Sunday, February 16, 2014

Buzzer

I went to see the play Buzzer last night at the Goodman Theatre in Chicago and I thought the play was okay. The performances by the three lead actors were good, but I felt like there was something missing overall. The play focused on an interracial couple (a black man named Jackson and a white woman named Suzy) and the black man's white friend, Don. Jackson and Suzy move into a slowly gentrifying area of New York (although the specific area is not identified) and Don shows up needing a place to stay as he tries to rehab off of drugs and alcohol. Things go seriously awry when Don and Suzy fool around with each other behind Jackson's back and Suzy admits to Don that she doesn't like living in the ghetto area that Jackson is so keen on even though she lies to Jackson's face and makes him believe that she loves living there.

The gentrification aspect of the story didn't interest me as much as the racial dynamics. There is an immediate level of intimacy and familiarity between Don and Suzy that doesn't exist with either of them in relation to Jackson. The two white characters bond over their whiteness and Jackson ends up being the odd man out. It was amazing to me how clueless Jackson was about the situation festering between his wife and his friend in his own home.

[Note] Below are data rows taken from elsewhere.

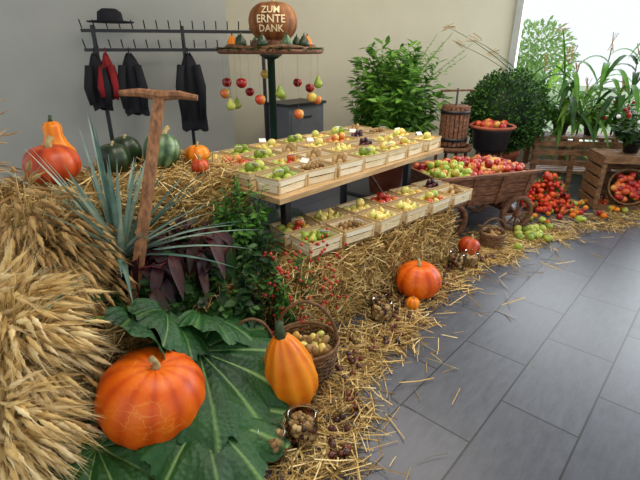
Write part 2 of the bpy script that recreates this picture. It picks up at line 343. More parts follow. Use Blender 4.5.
# ------------------------------------------------------------ straw bales
strawbale('straw_bale',(1.82,1.69,.21),(.70,.42,.42),-.12,3600)
strawbale('straw_bale',(2.62,1.62,.21),(.74,.42,.42),-.08,3400)
strawbale('straw_bale',(1.02,2.42,.21),(1.25,.75,.42),0,2000)
strawbale('straw_bale',(1.08,2.40,.64),(1.1,.72,.42),.0,5200)
strawbale('straw_bale',(.98,1.83,.2),(.9,.38,.40),0,2600)
strawbale('straw_bale',(.25,2.35,.3),(.5,.7,.6),0,1500)
mb=MB()
def yedge(x):
    P=[(-.2,1.0),(.6,.75),(.98,.74),(1.36,.96),(1.9,1.08),(2.58,1.16),(3.2,1.10),(4.01,.90),(4.69,.52),(5.4,.3),(6,.1)]
    for a,b in zip(P,P[1:]):
        if x<=b[0]: return a[1]+(b[1]-a[1])*(x-a[0])/(b[0]-a[0])+.035*math.sin(x*9)+.03*math.sin(x*23)
    return .1
for i in range(9500):
    x=U(.1,4.2) if i%8 else U(4.2,5.9); y=yedge(x)+abs(random.gauss(0,.22))-.03+ (abs(random.gauss(0,.08)) if rnd()<.6 else 0)
    if rnd()<.12: y-=abs(random.gauss(0,.12))
    if rnd()<.006: y-=U(.1,.5)
    mb.strand((x,y,U(.002,.02)),(U(-1,1),U(-1,1),U(-.12,.12)),U(.04,.19),U(.0025,.006),'straw')
mb.done('loose_straw')
# ------------------------------------------------------------ table and shelf
mb=MB(); mb.box((2.42,2.15,.765),(1.78,.98,.03),'tablew')
for x in(1.75,3.1):
    for y in(1.85,2.5): mb.box((x,y,.375),(.045,.045,.75),'dark')
    mb.box((x,2.18,.3),(.03,.62,.03),'dark'); mb.box((x,2.18,.73),(.03,.8,.04),'dark')
for y in (1.8,2.5): mb.box((2.42,y,.735),(1.6,.03,.03),'dark')
mb.done('display_table',smooth=False)
mb=MB(); mb.box((0,0,0),(1.58,.34,.016),'shelfw'); mb.done('shelf_board',(2.38,1.60,.452),(0,0,-.12),smooth=False)
def punnet(kind,seed):
    random.seed(seed); mb=MB(); w,d,h=.235,.175,.085; fl=.88
    mb.box((0,0,.004),(w*fl,d*fl,.006),'punnet')
    an=math.atan(.12)
    for sx,sy,ax in((0,-1,'x'),(0,1,'x'),(-1,0,'y'),(1,0,'y')):
        for z0,hh,q in((.022,.034,.91),(.065,.036,.98)):
            off=(d if ax=='x' else w)/2*q
            if ax=='x': R=Matrix.Rotation(-sy*an,3,'X'); mb.box((0,sy*off,z0),(w*q,.0022,hh),'punnet',R,t=U(.2,.9))
            else: R=Matrix.Rotation(sx*an,3,'Y'); mb.box((sx*off,0,z0),(.0022,d*q,hh),'punnet',R,t=U(.2,.9))
    for sx in(-1,1):
        for sy in(-1,1): mb.box((sx*w/2*.93,sy*d/2*.93,.045),(.012,.012,.088),'rim',t=.7)
    for sy in(-1,1): mb.box((0,sy*d/2*1.0,.083),(w*1.02,.004,.010),'rim',t=.9)
    for sx in(-1,1): mb.box((sx*w/2*1.0,0,.083),(.004,d*1.0,.010),'rim',t=.9)
    cfg={'apple':(.032,'apple','apple',(0,.6)),'mixed':(.032,'apple','apple',(.45,1)),'yellow':(.031,'yel','apple',(.2,1)),'pear':(.025,'yel','pear',(.3,1)),'gpear':(.025,'pear','pear',(0,1)),'potato':(.021,'potato','potato',(0,1)),'nut':(.017,'potato','nut',(0,1)),'green':(.031,'pear','apple',(0,1)),'plum':(.021,'plum','potato',(0,1))}[kind]
    r=cfg[0]
    for lay in range(2 if r>.022 else 3):
        z=.022+r+lay*r*1.25
        nx=int(w*.88/(2*r)); ny=int(d*.90/(2*r))
        for i in range(max(nx-lay,1)):
            for j in range(max(ny-lay,1)):
                if lay==1 and rnd()<.2: continue
                x=(i-(nx-lay-1)/2)*2.1*r+U(-.2,.2)*r; y=(j-(ny-lay-1)/2)*2.1*r+U(-.2,.2)*r
                mb.fruit((x,y,z+U(0,.3)*r),r*U(.88,1.08),cfg[1],U(*cfg[3]),kind=cfg[2],seg=9)
    if rnd()<.6:
        R=Euler((.9,U(-.1,.1),-.75+U(-.5,.5))).to_matrix(); mb.box((U(-.05,.05),U(-.06,.0),.112),(.05,.002,.035),'card',R)
    return mb.done('punnet_'+kind,mesh_only=True,smooth=True)
kinds=['apple','yellow','potato','mixed','pear','nut','green','mixed','gpear','plum','yellow','mixed','yellow','pear','green','pear']
pm=[punnet(k,i+3) for i,k in enumerate(kinds)]
random.seed(11)
for i in range(7):
    for j in range(4):
        x=1.67+i*.258; y=1.79+j*.225
        obj('fruit_punnet',random.choice(pm),(x+U(-.01,.01),y+U(-.012,.012),.781),(0,0,U(-.12,.12)+(math.pi if rnd()<.3 else 0)))
for i in range(6):
    for j in range(2):
        u=-.66+i*.268; v=-.09+j*.205; a=-.12
        obj('fruit_punnet',random.choice(pm),(2.39+u*math.cos(a)-v*math.sin(a),1.59+u*math.sin(a)+v*math.cos(a),.461),(0,0,a+U(-.12,.12)))
# ------------------------------------------------------------ foreground pumpkins
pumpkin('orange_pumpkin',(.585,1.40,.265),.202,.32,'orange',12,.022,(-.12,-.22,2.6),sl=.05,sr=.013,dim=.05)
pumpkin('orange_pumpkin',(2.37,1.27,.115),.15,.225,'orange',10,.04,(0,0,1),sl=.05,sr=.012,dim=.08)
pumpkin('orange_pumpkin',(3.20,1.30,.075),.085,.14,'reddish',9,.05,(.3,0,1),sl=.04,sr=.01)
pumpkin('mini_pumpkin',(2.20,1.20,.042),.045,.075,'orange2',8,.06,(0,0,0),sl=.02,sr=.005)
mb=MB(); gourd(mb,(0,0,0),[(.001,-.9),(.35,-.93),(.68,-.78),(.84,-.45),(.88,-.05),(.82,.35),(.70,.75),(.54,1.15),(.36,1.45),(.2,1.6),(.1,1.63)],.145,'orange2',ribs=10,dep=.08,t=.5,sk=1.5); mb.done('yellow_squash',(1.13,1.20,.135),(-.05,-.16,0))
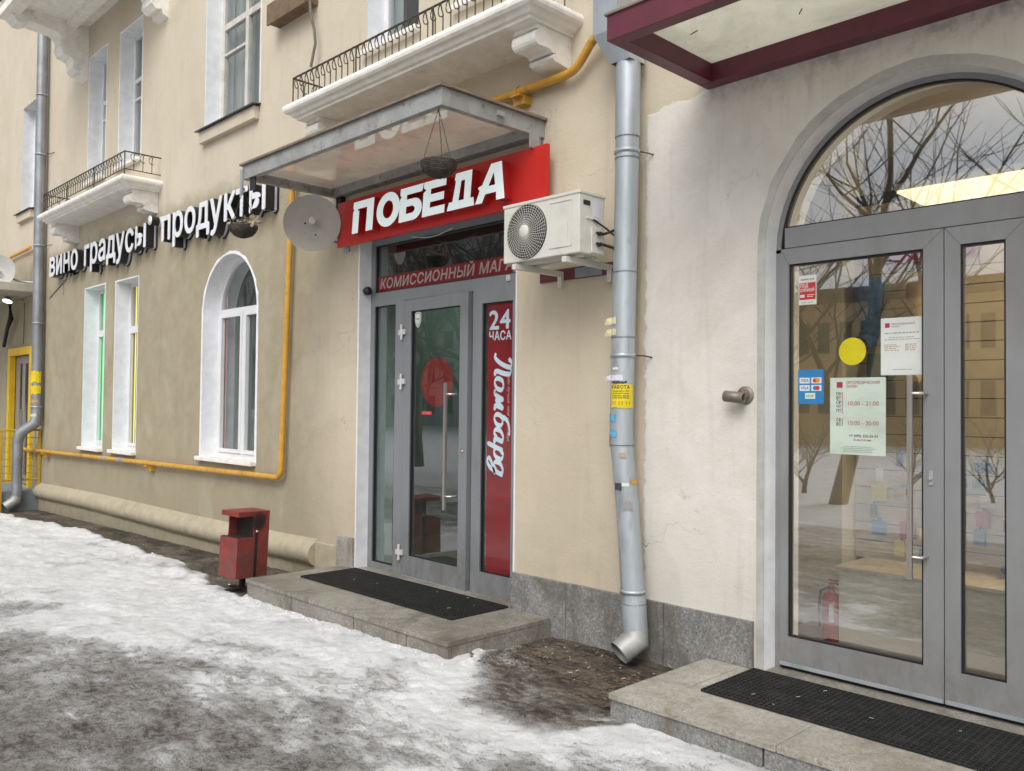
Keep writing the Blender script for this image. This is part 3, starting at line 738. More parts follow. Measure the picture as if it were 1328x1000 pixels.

Or maybe he wasn't clueless and just chose to ignore what was going on. I like to see plays that push beyond the racial boundaries we normally see (a minority being discriminated against, white liberal guilt, etc.). This play does have some of those aspects, but it didn't dwell on them. Interestingly, there was an interracial couple (white woman, black man) seated next to me at the theater and I heard the woman tell the man the play wasn't really about race, but about relationships. I think it was about both, but the racial dynamics were never not present in every part of this play.